## INSTRUCTIONS TO FOLLOW
Leaving out every picture, copy the lines of the data exactly, from the first through the line containing "random.seed(7)".

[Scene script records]
************

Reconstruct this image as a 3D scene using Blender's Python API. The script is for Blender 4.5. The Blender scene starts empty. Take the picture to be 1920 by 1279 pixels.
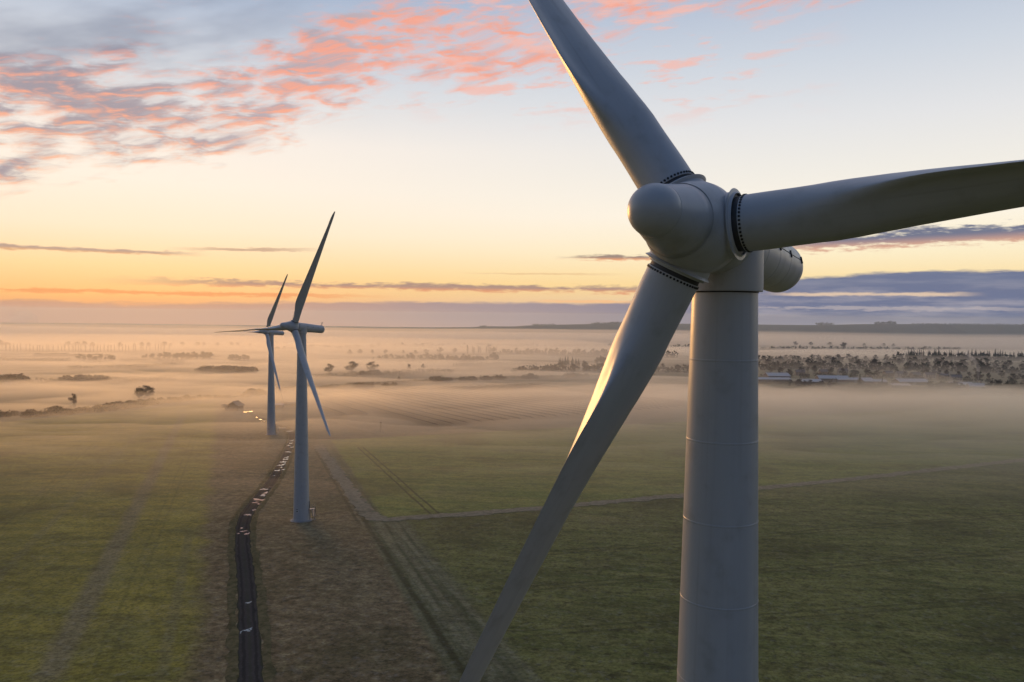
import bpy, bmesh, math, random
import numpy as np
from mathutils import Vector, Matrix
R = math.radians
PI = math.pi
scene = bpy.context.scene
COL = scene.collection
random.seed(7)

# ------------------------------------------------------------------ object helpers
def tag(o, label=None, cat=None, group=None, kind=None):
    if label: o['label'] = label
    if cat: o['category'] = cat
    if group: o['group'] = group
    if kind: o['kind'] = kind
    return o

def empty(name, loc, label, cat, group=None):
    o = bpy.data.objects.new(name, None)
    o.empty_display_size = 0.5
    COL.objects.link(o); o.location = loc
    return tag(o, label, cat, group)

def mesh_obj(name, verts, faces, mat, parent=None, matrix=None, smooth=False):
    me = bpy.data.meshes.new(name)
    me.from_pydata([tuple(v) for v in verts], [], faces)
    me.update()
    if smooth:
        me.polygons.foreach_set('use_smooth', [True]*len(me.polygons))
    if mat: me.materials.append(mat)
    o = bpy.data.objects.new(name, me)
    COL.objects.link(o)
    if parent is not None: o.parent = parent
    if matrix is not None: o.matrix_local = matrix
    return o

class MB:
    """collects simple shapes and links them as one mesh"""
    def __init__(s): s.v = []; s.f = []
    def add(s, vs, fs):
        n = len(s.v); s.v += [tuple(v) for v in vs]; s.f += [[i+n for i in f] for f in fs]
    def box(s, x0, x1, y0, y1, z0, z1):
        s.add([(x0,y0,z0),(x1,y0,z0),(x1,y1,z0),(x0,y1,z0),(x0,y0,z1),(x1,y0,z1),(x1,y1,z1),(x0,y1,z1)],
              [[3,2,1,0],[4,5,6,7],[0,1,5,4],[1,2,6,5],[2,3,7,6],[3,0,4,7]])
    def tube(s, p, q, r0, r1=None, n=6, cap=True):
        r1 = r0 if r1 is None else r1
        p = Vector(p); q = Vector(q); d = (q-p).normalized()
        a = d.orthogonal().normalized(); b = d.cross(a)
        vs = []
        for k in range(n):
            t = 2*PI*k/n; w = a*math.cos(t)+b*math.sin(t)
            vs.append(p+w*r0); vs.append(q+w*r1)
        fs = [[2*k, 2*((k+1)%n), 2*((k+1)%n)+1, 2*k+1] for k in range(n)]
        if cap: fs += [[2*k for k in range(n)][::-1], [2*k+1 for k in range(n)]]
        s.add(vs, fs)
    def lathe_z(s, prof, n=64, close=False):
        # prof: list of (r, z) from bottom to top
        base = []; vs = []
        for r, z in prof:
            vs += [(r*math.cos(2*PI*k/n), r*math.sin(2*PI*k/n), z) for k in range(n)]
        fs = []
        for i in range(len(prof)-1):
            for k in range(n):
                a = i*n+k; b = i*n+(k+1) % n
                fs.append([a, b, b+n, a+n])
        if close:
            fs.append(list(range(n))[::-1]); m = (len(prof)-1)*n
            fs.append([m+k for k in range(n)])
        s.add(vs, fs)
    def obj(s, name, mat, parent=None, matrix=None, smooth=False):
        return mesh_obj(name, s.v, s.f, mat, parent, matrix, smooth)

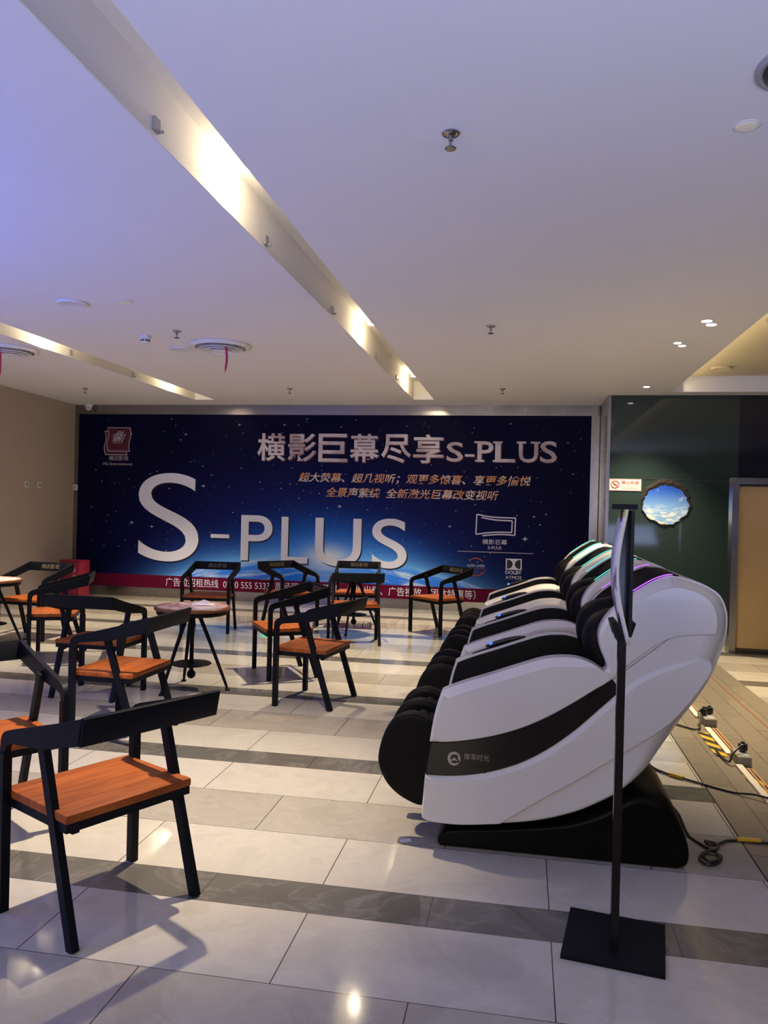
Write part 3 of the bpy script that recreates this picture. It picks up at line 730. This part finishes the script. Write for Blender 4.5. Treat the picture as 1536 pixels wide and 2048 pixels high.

************

## RESPONSE TO THE TASK
Reconstruct this image as a 3D scene using Blender's Python API. The script is for Blender 4.5. The Blender scene starts empty. Take the picture to be 1920 by 1279 pixels.
import bpy, bmesh, math, random
import numpy as np
from mathutils import Vector, Matrix
R = math.radians
PI = math.pi
scene = bpy.context.scene
COL = scene.collection
random.seed(7)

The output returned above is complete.